The Bruce Graham Collection

Hi Eric,

Here come my “KQV at the Corner of Walk and Don’t Walk” photos! I’ve reformatted them to 1920 x 1080 @ 300 dpi. They look pretty decent considering that I shot them without flash, in low light, on slide film, under florescent lighting, when I was in high school way back in 1971.

I don’t have an exterior shot from 1971. I shot the exterior picture in 1975. The rest of the pics are from 1971.

A number of KQV personnel are visible in the photos, but it was so many years ago that I’ve forgotten all their names. Hopefully, your readers will be able to figure out who they are. I am eager to find out.

The sequence of photos pretty much follows the tour I was given. You’ll see details of the racks in Master Control, which feature Ampex AG-440 decks for air checks and network delays, plus patching and the transmitter control and monitoring for both KQV and WDVE.

You’ll see a KQV jock at work in the left side showcase combo “Studio A”. There were three big windows facing Seventh Street.
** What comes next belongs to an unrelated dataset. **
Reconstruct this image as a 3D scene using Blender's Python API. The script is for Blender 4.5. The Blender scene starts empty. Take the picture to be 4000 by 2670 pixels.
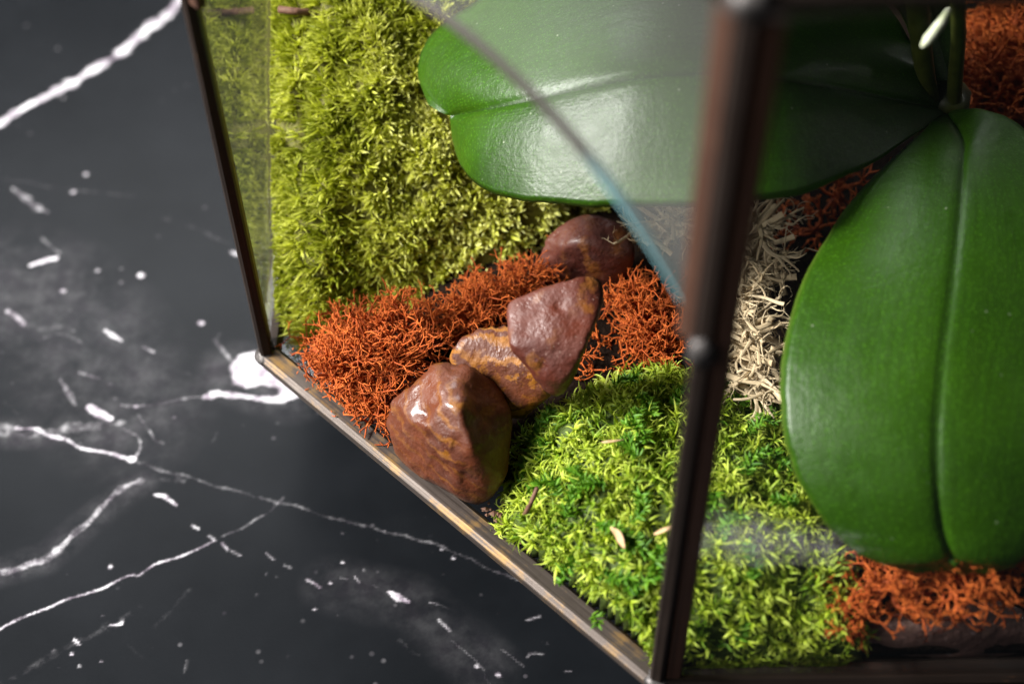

Master Control was visible through the middle window, with showcase “fishbowl” AM combos to the left and to the right.

I was able to take some detailed shots from inside the showcase combo on the right “Studio B”.

Outside, there was a small horn speaker that played KQV audio to the street, loud enough to be heard when standing in front of the windows, but not blasting.

Note the audio board in Master Control controlling the master levels for KQV. The jocks only have very basic mixing controls and the master levels were controlled by engineers in Master Control. ABC owned the station at this time and this was the “big city” way of doing things.

You’ll also see the lobby, newsroom and record library.

As I recall, KQV-FM had recently become WDVE in 1971. I was given a tour of the old KQV-FM automation, but I think it might have been recently decommissioned and for some reason I don’t have any pictures of it. I may have run out of film, or perhaps there wasn’t enough light, or the automation might have been turned off and in pieces at that point. I am curious about what WDVE was doing in early 1971. Did they have a live studio somewhere that I didn’t see?

I hope you and your readers will enjoy the pics, Eric. Now that your employer owns KQV, it seems only fitting for these images to “come home.”